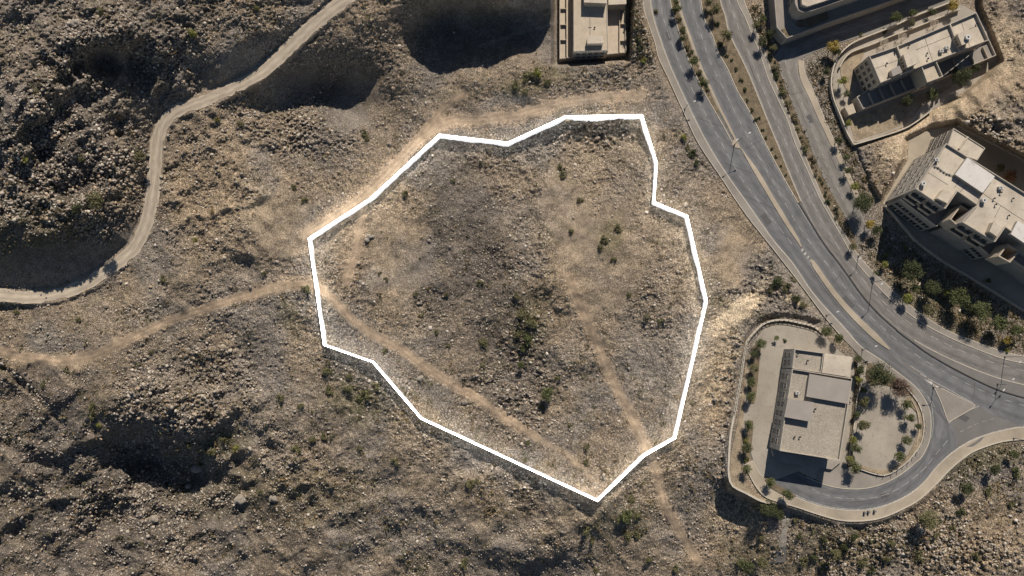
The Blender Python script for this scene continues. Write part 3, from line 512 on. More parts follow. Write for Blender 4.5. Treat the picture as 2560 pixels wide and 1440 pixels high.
wall_obj("retaining_wall", [(1837,1032),(1826,1090),(1822,1155),(1822,1187),(1832,1215),(1862,1231),(1900,1251),(1925,1258)], -9, .4, .5, M['stone'], "long pale retaining wall above the rubble slope, southwest of the flat grey roof")
wall_obj("boundary_wall", [(2143,905),(2151,960),(2142,1000),(2136,1060),(2128,1110),(2122,1160)], 0, .9, .25, M['stone_grey'], "low straight wall between the flat roofed building and the tree lined yard")
wall_obj("boundary_wall", [(2150,1173),(2212,1188),(2262,1160),(2287,1132),(2304,1105),(2310,1070),(2307,1038),(2293,1003),(2264,966)], 0, .6, .22, M['stone_grey'], "low curved wall between the planted yard edge and the hairpin pavement")
wall_obj("garden_wall", [(2292,1110),(2299,1070),(2294,1030),(2280,1000)], 0, .55, .22, M['stone'], "short inner curved wall edging the yard's eastern planting bed", cap=False)

# window prototype: pane + frame, unit width (local x), unit height (local z)
def mk_window():
    b = MB(); b.box(0, 0, 0, 1, 1, .06); p = b.build("window", M['glass']); b = MB()
    for x in (-.52, .52): b.box(x, -.02, -.06, 1.06, .07, .14)
    b.box(0, -.02, -.07, -.001, 1.0, .14); b.box(0, -.02, 1.001, 1.07, 1.0, .14); b.box(0, -.045, .02, .98, .05, .05)
    f = b.build("frame", M['parapet']); pm, fm = p.data, f.data; bpy.data.objects.remove(p); bpy.data.objects.remove(f); return pm, fm
WP, WF = mk_window()
def windows(root, p0, p1, zs, n, wd, ht, margin=.12, skip=()):
    """windows on the wall from p0 to p1 (world xy, outside on the right hand side when walking p0->p1)"""
    p0 = Vector(p0); p1 = Vector(p1); d = p1 - p0; ang = math.atan2(d.y, d.x); nrm = Vector((d.y, -d.x)).normalized()
    for z in zs:
        for i in range(n):
            if (i, z) in skip: continue
            f = margin + (1 - 2 * margin) * (i + .5) / n; p = p0 + d * f + nrm * .035
            o = bpy.data.objects.new("window", WP); COL.objects.link(o); o.parent = root; o.matrix_parent_inverse = root.matrix_basis.inverted()
            o.location = (p.x, p.y, z); o.rotation_euler = (0, 0, ang); o.scale = (wd, 1, ht)
            fr = bpy.data.objects.new("frame", WF); COL.objects.link(fr); fr.parent = o
def section(root, poly, ztop, ph, mat, zbase=None, pw=.22, wallmat=None, name="roof"):
    W = SP(poly, ztop); b = MB(); wi = W if sum(W[i][0]*W[(i+1)%len(W)][1]-W[(i+1)%len(W)][0]*W[i][1] for i in range(len(W))) > 0 else W[::-1]
    inner = offset(wi, pw / 2, True); b.sheet(wi, ztop - ph + .012); b.build(name, mat, root)
    b = MB(); b.wallline(offset(wi, pw / 2 - .001, True), pw, ztop - ph - .01, ztop, True); b.build("parapet", wallmat or M['parapet'], root)
def body(root, poly, zref, z0, z1, mat, name="wall"):
    b = MB(); b.prism(SP(poly, zref), z0, z1); return b.build(name, mat, root)
def hut(root, poly, ztop, z0, mat=None, roofmat=None, name="stair_hut", over=.12):
    W = SP(poly, ztop); o = body(root, poly, ztop, z0, ztop - .15, mat or M['stone'], name)
    b = MB(); a = W if sum(W[i][0]*W[(i+1)%len(W)][1]-W[(i+1)%len(W)][0]*W[i][1] for i in range(len(W))) > 0 else W[::-1]
    b.prism(offset(a, -over, True), ztop - .148, ztop); r = b.build("hut_roof", roofmat or M['roof'], o); return o
def ac(px, py, z, label):
    x, y = site(px, py, z + .4); r = empty("ac_unit", (x, y, z), label, "air conditioner")
    b = MB(); b.box(x, y, z + .1, z + .95, 1.1, .9, .1); b.build("casing", M['white_metal'], r)
    b = MB(); b.tube((x, y, z + .95), (x, y, z + .99), .34, n=14); b.build("fan_grille", M['metal'], r)
    for s in (-.4, .4): b = MB(); b.box(x + s, y, z, z + .1, .1, .8); b.build("foot", M['metal'], r)
    b = MB(); b.tube((x + .55, y, z + .3), (x + 1.1, y - .6, z + .05), .04); b.build("pipe", M['dark'], r)
def tank(px, py, z, r, label, h=1.1):
    x, y = site(px, py, z + h); e = empty("water_tank", (x, y, z), label, "water tank")
    b = MB(); b.tube((x, y, z + .12), (x, y, z + h), r, n=16); b.build("tank_body", M['white_metal'], e)
    b = MB(); b.tube((x, y, z + h), (x, y, z + h + .1), r * .35, n=12); b.build("lid", M['dark'], e)
    b = MB(); b.box(x, y, z, z + .12, r * 1.6, r * 1.6); b.build("stand", M['metal'], e)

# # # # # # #

> **Brief**:
Copy all the data exactly as written, but skip any picture.

> **Response to this exercise**:
The Blender Python script for this scene continues. Write part 3, from line 512 on. More parts follow. Write for Blender 4.5. Treat the picture as 2560 pixels wide and 1440 pixels high.
wall_obj("retaining_wall", [(1837,1032),(1826,1090),(1822,1155),(1822,1187),(1832,1215),(1862,1231),(1900,1251),(1925,1258)], -9, .4, .5, M['stone'], "long pale retaining wall above the rubble slope, southwest of the flat grey roof")
wall_obj("boundary_wall", [(2143,905),(2151,960),(2142,1000),(2136,1060),(2128,1110),(2122,1160)], 0, .9, .25, M['stone_grey'], "low straight wall between the flat roofed building and the tree lined yard")
wall_obj("boundary_wall", [(2150,1173),(2212,1188),(2262,1160),(2287,1132),(2304,1105),(2310,1070),(2307,1038),(2293,1003),(2264,966)], 0, .6, .22, M['stone_grey'], "low curved wall between the planted yard edge and the hairpin pavement")
wall_obj("garden_wall", [(2292,1110),(2299,1070),(2294,1030),(2280,1000)], 0, .55, .22, M['stone'], "short inner curved wall edging the yard's eastern planting bed", cap=False)

# window prototype: pane + frame, unit width (local x), unit height (local z)
def mk_window():
    b = MB(); b.box(0, 0, 0, 1, 1, .06); p = b.build("window", M['glass']); b = MB()
    for x in (-.52, .52): b.box(x, -.02, -.06, 1.06, .07, .14)
    b.box(0, -.02, -.07, -.001, 1.0, .14); b.box(0, -.02, 1.001, 1.07, 1.0, .14); b.box(0, -.045, .02, .98, .05, .05)
    f = b.build("frame", M['parapet']); pm, fm = p.data, f.data; bpy.data.objects.remove(p); bpy.data.objects.remove(f); return pm, fm
WP, WF = mk_window()
def windows(root, p0, p1, zs, n, wd, ht, margin=.12, skip=()):
    """windows on the wall from p0 to p1 (world xy, outside on the right hand side when walking p0->p1)"""
    p0 = Vector(p0); p1 = Vector(p1); d = p1 - p0; ang = math.atan2(d.y, d.x); nrm = Vector((d.y, -d.x)).normalized()
    for z in zs:
        for i in range(n):
            if (i, z) in skip: continue
            f = margin + (1 - 2 * margin) * (i + .5) / n; p = p0 + d * f + nrm * .035
            o = bpy.data.objects.new("window", WP); COL.objects.link(o); o.parent = root; o.matrix_parent_inverse = root.matrix_basis.inverted()
            o.location = (p.x, p.y, z); o.rotation_euler = (0, 0, ang); o.scale = (wd, 1, ht)
            fr = bpy.data.objects.new("frame", WF); COL.objects.link(fr); fr.parent = o
def section(root, poly, ztop, ph, mat, zbase=None, pw=.22, wallmat=None, name="roof"):
    W = SP(poly, ztop); b = MB(); wi = W if sum(W[i][0]*W[(i+1)%len(W)][1]-W[(i+1)%len(W)][0]*W[i][1] for i in range(len(W))) > 0 else W[::-1]
    inner = offset(wi, pw / 2, True); b.sheet(wi, ztop - ph + .012); b.build(name, mat, root)
    b = MB(); b.wallline(offset(wi, pw / 2 - .001, True), pw, ztop - ph - .01, ztop, True); b.build("parapet", wallmat or M['parapet'], root)
def body(root, poly, zref, z0, z1, mat, name="wall"):
    b = MB(); b.prism(SP(poly, zref), z0, z1); return b.build(name, mat, root)
def hut(root, poly, ztop, z0, mat=None, roofmat=None, name="stair_hut", over=.12):
    W = SP(poly, ztop); o = body(root, poly, ztop, z0, ztop - .15, mat or M['stone'], name)
    b = MB(); a = W if sum(W[i][0]*W[(i+1)%len(W)][1]-W[(i+1)%len(W)][0]*W[i][1] for i in range(len(W))) > 0 else W[::-1]
    b.prism(offset(a, -over, True), ztop - .148, ztop); r = b.build("hut_roof", roofmat or M['roof'], o); return o
def ac(px, py, z, label):
    x, y = site(px, py, z + .4); r = empty("ac_unit", (x, y, z), label, "air conditioner")
    b = MB(); b.box(x, y, z + .1, z + .95, 1.1, .9, .1); b.build("casing", M['white_metal'], r)
    b = MB(); b.tube((x, y, z + .95), (x, y, z + .99), .34, n=14); b.build("fan_grille", M['metal'], r)
    for s in (-.4, .4): b = MB(); b.box(x + s, y, z, z + .1, .1, .8); b.build("foot", M['metal'], r)
    b = MB(); b.tube((x + .55, y, z + .3), (x + 1.1, y - .6, z + .05), .04); b.build("pipe", M['dark'], r)
def tank(px, py, z, r, label, h=1.1):
    x, y = site(px, py, z + h); e = empty("water_tank", (x, y, z), label, "water tank")
    b = MB(); b.tube((x, y, z + .12), (x, y, z + h), r, n=16); b.build("tank_body", M['white_metal'], e)
    b = MB(); b.tube((x, y, z + h), (x, y, z + h + .1), r * .35, n=12); b.build("lid", M['dark'], e)
    b = MB(); b.box(x, y, z, z + .12, r * 1.6, r * 1.6); b.build("stand", M['metal'], e)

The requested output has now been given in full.